1974 saw one of Hong Kong’s landmark films released to immense business. ‘Games Gamblers Play’ not only smashed box-office records, it also made comedy actor Michael Hui a major star and helped Cantonese to become the predominant cinematic language. After this, audiences would have a new local hero following the tragic death of Bruce Lee and for the next six or seven years Michael Hui would remain the box-office king.

The basic components of the storyline are borrowed from ‘The Sting’ i.e. conmen tricking a gangster. Here, however, the film opens with leading gambler Teng (Michael Hui) serving out the remaining days of a prison sentence. While there he befriends naive youngster Liu (Samuel Hui) who is quickly fascinated by his new mentor. On leaving prison, the pair combine forces and turning their minds to all manner of money making plans. Having tried quiz shows and just about every form of gambling, Teng and Liu devise an elaborate con with an off-track betting shop being the target. With meticulous execution the scheme succeeds, but their victim learns of his deception. Using all of his criminal hordes, the deceived boss goes looking for revenge.

It’s remarkable looking back at this 1974 film and noting how self-assured Michael Hui’s screen persona already was. He plays a character-type who would be constantly associated with his name: a bad-tempered, money grabbing misery who eventually gives some indication of having a slightly more appealing side. ‘Games Gamblers Play’ shows Hui easing into this part with real confidence and lapping up every minute of his screen time. He also transfers the natural chemistry he enjoyed with Samuel in their popular television show to the screen flawlessly.

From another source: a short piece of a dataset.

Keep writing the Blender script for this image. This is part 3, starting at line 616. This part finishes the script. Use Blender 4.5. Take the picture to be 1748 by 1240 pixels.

In some ways, however, this is a slightly dated Michael Hui comedy that doesn’t have the lasting appeal of the classic ‘The Private Eyes’. Some of the humour doesn’t have the stamp of quality of Hui’s later efforts nor does it translate with as much ease to an English-speaking audience. Whereas certain scenes call for that unique spark of Michael Hui magic they end up taking the safe and predictable route that ends up disappointing. For a first major comedic film though, this can be forgiven on Michael Hui’s part and there is still enough amusement to be had from this. His skills at drawing out humour from even the most mundane situations is very much in evidence here and there are definitely more hits than misses. ‘Games Gamblers Play’ is much more than just a milestone that should be viewed for curiosity value. As an introduction to the Hui brothers or Hong Kong comedy in general, this is a fine starting point.